Freemium doesn’t work in India

Indian users don’t pay and the freemium model is unlikely to work at a large enough scale to imagine a $100M run rate business. We are not ready to take this punt and are happy to be wrong.

Can this team sell to the US market?

Global SaaS is hard to do from India and we are not sure if this team can sell to customers in North America – they have no sales experience in the founding team & we’d like to see some US traction to go by.

Nobody else is investing

We like the company but we worry about everyone else passing which increases the risk and we aren’t sure it’s wise for us to take this punt when most other VCs we respect aren’t hot on it.

We don’t like lending

Lending is harder than most founders think and we aren’t sure that you can pull off scaling lending when every other company is trying to do the same. It’s really hard & we are not interested if lending is your sole business model.

K12 Edtech is done

We believe the large edtech players will do it all and no new large company will be built in K12 – and we can’t take the risk even though you’ve demonstrated great early traction and user pull.

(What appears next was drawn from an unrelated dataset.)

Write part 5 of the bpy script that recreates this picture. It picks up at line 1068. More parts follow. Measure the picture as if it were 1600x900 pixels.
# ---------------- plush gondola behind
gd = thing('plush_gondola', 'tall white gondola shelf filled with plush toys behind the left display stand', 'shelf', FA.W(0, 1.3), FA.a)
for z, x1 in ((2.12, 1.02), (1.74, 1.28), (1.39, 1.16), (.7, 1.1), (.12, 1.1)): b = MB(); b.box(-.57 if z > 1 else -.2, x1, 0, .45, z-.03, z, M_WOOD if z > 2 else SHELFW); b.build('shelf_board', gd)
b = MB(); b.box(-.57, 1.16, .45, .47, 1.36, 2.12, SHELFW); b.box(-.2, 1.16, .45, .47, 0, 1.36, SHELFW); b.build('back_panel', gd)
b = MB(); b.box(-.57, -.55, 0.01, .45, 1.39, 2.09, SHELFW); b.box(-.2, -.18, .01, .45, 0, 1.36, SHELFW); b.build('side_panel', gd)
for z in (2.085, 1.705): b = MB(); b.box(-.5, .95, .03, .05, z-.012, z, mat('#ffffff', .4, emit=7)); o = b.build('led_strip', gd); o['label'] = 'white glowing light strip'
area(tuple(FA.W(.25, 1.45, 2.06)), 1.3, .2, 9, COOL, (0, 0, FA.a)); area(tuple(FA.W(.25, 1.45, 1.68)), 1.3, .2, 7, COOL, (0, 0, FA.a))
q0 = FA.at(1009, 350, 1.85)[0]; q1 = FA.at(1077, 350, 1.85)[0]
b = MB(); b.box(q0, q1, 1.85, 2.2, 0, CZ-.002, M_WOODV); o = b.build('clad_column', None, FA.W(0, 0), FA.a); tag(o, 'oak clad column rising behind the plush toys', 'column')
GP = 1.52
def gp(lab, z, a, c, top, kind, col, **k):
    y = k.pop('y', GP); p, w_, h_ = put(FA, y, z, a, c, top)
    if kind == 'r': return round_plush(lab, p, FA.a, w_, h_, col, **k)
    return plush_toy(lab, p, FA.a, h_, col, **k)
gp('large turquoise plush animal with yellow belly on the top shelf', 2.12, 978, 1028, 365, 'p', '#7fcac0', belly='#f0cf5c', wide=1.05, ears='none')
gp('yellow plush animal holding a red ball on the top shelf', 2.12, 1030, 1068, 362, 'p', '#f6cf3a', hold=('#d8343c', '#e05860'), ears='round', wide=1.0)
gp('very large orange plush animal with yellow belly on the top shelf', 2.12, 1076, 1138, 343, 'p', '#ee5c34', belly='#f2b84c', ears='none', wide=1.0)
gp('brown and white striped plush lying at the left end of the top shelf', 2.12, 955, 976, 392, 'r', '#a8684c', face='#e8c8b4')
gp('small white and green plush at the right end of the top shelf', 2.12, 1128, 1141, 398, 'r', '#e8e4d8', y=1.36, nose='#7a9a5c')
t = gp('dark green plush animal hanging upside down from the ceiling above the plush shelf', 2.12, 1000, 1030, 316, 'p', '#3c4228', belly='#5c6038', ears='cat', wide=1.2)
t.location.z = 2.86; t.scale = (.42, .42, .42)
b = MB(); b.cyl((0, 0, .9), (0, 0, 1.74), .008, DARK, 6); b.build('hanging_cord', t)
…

You are not ex-Freshworks/Zoho

In SaaS, we think ex-Freshworks/Zoho teams know the model of how to build global SaaS from India and we prefer to invest in those teams even if they are pre-product over teams who haven’t lived the playbook.

We don’t do hardware

We are not confident about building a venture scale hardware company from India even if you move to the US etc. Hardware is hard and we just don’t do it.

This is too ops heavy

Your business is too heavy on operations and even if you build a ton of tech for it, we just don’t feel comfortable about the scalability of what you are building. Very few teams have cracked ops scale.

It’s too early

We think you are too early for us (yes, in spite of the fact that we do some pre-product checks) and the traction numbers are too small. We’d like to see what usage and retention look like at some decent scale to feel excited about your company.

Fundraising ability

We aren’t sure if you can raise capital from top-tier investors and in your segment, you will need to raise multiple rounds – without at least one person on the founding team who can raise well, we don’t feel comfortable investing.

You are profitable, but…

We like the fact that you’ve been profitable & it is a reflection of the opportunity you are going after, but we are still not sure of the business and TAM & your choice of focusing on profitability vs gunning for growth.

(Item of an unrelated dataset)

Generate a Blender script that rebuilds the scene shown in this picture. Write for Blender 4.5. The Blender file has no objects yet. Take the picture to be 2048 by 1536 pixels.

Who you’ve hired is not impressive

We aren’t sure of your ability to recruit the best talent, especially looking at the hires you’ve made so far. They are B players at best and that is a big red flag.

Your refs are negative

We are not impressed with your references and that has led us to a dramatic decrease in our interest in pursuing this further.

Your sample size is small

Your numbers are great but we are not sure if these will scale past the current city/state/segment you are in right now. Too small a sample size for us to extrapolate these numbers. We will wait.

Interesting model, but…

We like your fresh thinking on figuring out distribution but we are not sure how this will pan out and if it will indeed allow you to access the large TAM you think you will get to. Great work on the model, but we will wait and watch.

Your data is choppy

We understand that you are early but the choppiness in your data is very concerning to us. Retention + revenue choppiness usually tells you something is not right. Do you know what it is? We will need to see less choppy data to build conviction.

Unclear path to $100M

We can see that you will get to $25M ARR but we are unable to see how you can get to $100M ARR and everything you’ve shared still doesn’t bring clarity to this. Without a $100M ARR roadmap, we are not sure this is for us.

We are just looking..

Like you walk into a luxury store to browse stuff & not to buy – like that, we are just looking at you to learn, understand, gather data etc.

PS: this is the most unfair one, which I deeply disapprove of.

Negative gut feeling

We did all the work & really like almost everything but our gut feel right now is naggingly negative – and we just can’t do it.